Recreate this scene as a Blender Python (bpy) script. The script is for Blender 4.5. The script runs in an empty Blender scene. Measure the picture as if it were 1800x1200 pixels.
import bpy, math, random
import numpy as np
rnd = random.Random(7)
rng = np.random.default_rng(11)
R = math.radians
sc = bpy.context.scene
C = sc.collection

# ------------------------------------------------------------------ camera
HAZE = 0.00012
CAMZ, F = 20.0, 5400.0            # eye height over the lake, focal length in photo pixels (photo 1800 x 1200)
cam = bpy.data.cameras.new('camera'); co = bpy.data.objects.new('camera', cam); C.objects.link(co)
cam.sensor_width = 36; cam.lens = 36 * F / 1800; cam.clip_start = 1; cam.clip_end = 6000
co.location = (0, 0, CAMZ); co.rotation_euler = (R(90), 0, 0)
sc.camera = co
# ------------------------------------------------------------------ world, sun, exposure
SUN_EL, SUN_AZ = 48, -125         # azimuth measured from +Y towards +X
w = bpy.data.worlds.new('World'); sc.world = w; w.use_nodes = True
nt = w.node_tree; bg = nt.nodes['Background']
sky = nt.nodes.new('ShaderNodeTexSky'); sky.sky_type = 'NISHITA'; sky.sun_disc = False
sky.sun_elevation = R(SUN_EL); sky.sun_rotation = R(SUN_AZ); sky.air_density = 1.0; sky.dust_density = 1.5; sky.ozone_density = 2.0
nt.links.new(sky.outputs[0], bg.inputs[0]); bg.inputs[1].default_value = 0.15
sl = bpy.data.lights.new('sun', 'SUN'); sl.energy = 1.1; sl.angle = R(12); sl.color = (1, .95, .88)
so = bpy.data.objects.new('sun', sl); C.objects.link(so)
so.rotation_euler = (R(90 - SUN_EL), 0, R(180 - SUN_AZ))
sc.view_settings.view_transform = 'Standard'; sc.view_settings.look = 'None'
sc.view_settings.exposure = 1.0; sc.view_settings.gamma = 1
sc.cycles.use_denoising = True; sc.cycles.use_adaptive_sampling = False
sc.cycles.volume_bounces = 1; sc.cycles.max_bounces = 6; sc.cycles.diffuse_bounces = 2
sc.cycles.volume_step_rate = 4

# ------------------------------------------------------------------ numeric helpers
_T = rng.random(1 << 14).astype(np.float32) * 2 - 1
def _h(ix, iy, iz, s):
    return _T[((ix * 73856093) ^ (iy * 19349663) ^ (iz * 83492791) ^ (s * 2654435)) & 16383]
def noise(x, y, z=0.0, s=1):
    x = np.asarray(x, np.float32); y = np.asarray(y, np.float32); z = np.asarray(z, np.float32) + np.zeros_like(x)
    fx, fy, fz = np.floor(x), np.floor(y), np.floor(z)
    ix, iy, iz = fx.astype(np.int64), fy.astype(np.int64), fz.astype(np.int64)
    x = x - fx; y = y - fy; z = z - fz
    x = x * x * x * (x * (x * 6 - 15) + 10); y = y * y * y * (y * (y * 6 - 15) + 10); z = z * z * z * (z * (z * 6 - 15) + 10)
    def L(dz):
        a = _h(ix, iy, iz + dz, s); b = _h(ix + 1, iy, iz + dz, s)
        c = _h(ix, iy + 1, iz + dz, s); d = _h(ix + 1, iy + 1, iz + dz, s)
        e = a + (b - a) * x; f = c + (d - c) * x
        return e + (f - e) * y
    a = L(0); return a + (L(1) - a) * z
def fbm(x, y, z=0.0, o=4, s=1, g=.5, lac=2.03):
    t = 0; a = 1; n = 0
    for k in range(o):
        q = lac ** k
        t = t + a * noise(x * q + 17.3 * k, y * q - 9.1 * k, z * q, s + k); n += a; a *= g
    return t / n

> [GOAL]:
Everything from the first line of the data through the line containing "C = sc.collection" should be echoed exactly. Add nothing.

> [EXERCISE RESULT]:
Recreate this scene as a Blender Python (bpy) script. The script is for Blender 4.5. The script runs in an empty Blender scene. Measure the picture as if it were 1800x1200 pixels.
import bpy, math, random
import numpy as np
rnd = random.Random(7)
rng = np.random.default_rng(11)
R = math.radians
sc = bpy.context.scene
C = sc.collection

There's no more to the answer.